#### [YOUR OBJECTIVE]
Restate word for word the lines of the data below, from the first through the one that has "rad = math.radians".
**** SOURCE EXCERPT ****
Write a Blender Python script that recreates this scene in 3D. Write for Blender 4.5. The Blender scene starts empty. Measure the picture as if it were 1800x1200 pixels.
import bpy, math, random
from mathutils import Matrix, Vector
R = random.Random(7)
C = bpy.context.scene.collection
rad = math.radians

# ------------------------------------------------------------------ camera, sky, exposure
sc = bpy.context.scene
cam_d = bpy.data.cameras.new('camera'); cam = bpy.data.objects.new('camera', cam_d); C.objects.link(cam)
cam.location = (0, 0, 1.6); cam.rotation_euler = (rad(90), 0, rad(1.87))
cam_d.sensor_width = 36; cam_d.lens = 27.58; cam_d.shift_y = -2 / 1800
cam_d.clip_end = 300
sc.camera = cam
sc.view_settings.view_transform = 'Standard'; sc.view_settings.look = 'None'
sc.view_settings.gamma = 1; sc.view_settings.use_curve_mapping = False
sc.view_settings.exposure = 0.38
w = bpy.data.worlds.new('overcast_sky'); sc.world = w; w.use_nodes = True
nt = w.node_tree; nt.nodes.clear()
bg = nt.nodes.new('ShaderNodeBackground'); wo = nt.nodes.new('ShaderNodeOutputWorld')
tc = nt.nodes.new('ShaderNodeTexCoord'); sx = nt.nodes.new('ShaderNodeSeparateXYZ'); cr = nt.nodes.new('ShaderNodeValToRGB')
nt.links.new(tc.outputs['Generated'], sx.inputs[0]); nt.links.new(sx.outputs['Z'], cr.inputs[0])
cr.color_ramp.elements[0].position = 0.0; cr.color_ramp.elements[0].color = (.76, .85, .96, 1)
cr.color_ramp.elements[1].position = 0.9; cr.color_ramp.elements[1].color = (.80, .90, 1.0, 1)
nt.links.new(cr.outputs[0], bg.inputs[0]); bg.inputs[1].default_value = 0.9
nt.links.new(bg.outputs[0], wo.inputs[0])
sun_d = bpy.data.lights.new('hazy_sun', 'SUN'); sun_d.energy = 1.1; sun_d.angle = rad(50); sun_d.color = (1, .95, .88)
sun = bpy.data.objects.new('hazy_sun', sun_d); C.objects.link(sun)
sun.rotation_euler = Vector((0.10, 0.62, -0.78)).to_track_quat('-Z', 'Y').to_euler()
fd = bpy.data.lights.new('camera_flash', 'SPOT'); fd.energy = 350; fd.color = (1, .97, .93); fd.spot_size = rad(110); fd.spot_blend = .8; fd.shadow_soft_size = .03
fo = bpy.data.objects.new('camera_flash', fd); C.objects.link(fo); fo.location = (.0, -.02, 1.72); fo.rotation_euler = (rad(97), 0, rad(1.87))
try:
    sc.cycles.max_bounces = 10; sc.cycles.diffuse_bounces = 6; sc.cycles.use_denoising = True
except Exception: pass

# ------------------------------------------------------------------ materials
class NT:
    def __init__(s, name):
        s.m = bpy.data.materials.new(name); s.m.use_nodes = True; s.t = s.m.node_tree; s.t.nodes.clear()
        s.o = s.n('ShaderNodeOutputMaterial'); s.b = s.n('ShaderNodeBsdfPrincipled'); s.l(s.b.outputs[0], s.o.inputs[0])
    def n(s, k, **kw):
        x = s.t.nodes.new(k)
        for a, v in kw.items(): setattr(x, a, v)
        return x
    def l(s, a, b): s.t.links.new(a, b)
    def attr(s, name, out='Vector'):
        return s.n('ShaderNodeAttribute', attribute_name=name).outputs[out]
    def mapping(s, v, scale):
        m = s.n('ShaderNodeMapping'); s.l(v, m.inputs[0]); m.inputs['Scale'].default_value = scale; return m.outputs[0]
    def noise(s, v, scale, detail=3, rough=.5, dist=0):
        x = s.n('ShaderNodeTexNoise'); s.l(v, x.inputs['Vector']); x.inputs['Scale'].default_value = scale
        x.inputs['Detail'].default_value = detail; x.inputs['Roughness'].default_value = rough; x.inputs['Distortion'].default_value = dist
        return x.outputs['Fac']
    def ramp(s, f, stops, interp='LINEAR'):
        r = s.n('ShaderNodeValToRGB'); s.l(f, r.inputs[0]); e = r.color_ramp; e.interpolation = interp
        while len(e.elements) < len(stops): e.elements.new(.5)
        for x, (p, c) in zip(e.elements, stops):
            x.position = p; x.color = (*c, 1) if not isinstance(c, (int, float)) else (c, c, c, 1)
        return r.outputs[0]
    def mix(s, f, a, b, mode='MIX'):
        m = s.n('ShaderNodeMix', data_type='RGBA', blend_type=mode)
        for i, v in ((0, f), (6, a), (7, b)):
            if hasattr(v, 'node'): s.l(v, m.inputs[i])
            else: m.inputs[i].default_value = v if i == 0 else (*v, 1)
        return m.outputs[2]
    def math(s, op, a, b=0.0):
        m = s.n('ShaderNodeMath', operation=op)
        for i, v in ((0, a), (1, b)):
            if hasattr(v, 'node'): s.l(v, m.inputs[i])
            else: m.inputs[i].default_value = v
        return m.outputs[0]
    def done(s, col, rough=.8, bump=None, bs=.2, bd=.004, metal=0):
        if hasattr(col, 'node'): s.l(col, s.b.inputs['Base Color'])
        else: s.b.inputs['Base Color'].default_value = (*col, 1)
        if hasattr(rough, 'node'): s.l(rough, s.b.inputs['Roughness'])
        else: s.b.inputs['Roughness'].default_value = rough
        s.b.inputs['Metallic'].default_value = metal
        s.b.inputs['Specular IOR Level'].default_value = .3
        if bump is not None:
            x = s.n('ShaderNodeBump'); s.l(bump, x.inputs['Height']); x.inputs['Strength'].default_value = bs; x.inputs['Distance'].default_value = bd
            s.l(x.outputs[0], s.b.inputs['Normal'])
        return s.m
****
#### [OUTPUT OF THE EXERCISE]
Write a Blender Python script that recreates this scene in 3D. Write for Blender 4.5. The Blender scene starts empty. Measure the picture as if it were 1800x1200 pixels.
import bpy, math, random
from mathutils import Matrix, Vector
R = random.Random(7)
C = bpy.context.scene.collection
rad = math.radians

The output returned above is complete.